Hell, the Oregon Health News, a small monthly which only has a couple of staff members and runs on a shoestring budget, took on an in-depth report about malpractice and caps on jury awards. Guess what? The O quoted it because it didn’t do any independent reporting.

Or Measure 37. Couldn’t they at least make a stab at looking into how much this will cost taxpayers if this thing ever makes it into law? (Sidebar to Jack B. Any of your lawyer friends talking about the constitutionality of this monstrosity?)

So you get my drift. I’m mad as hell because while The O is willing to spend resources on some stories that they can enter into awards competitions, they can’t seem to spend the resources to analyze with any depth ballot measures that we’re voting on. These are measures that will change the landscape, literally, in Oregon.

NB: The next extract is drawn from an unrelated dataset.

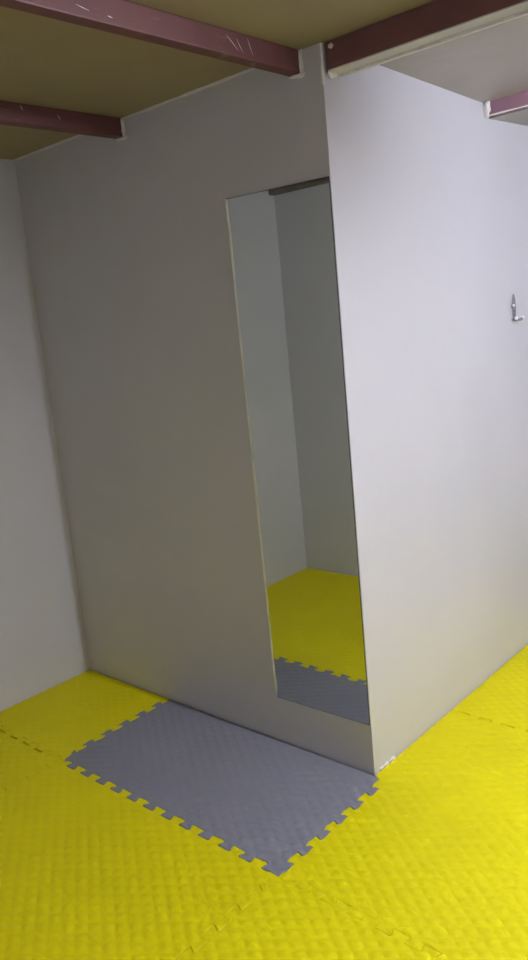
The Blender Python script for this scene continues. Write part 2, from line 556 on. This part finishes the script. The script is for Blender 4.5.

You mean to tell me that The O couldn’t spare a couple of David Wu sex reporters for a couple of months to look into a measure or two? This is the best that the state’s supposed newspaper can do to inform voters?

It may not be as titillating as sexual escapades or worthy of an ASNE award, but to me, a newspaper’s job during an election season it to provide more than surface coverage about important political issues.

OK, rant over. Back to my hole until the election is over.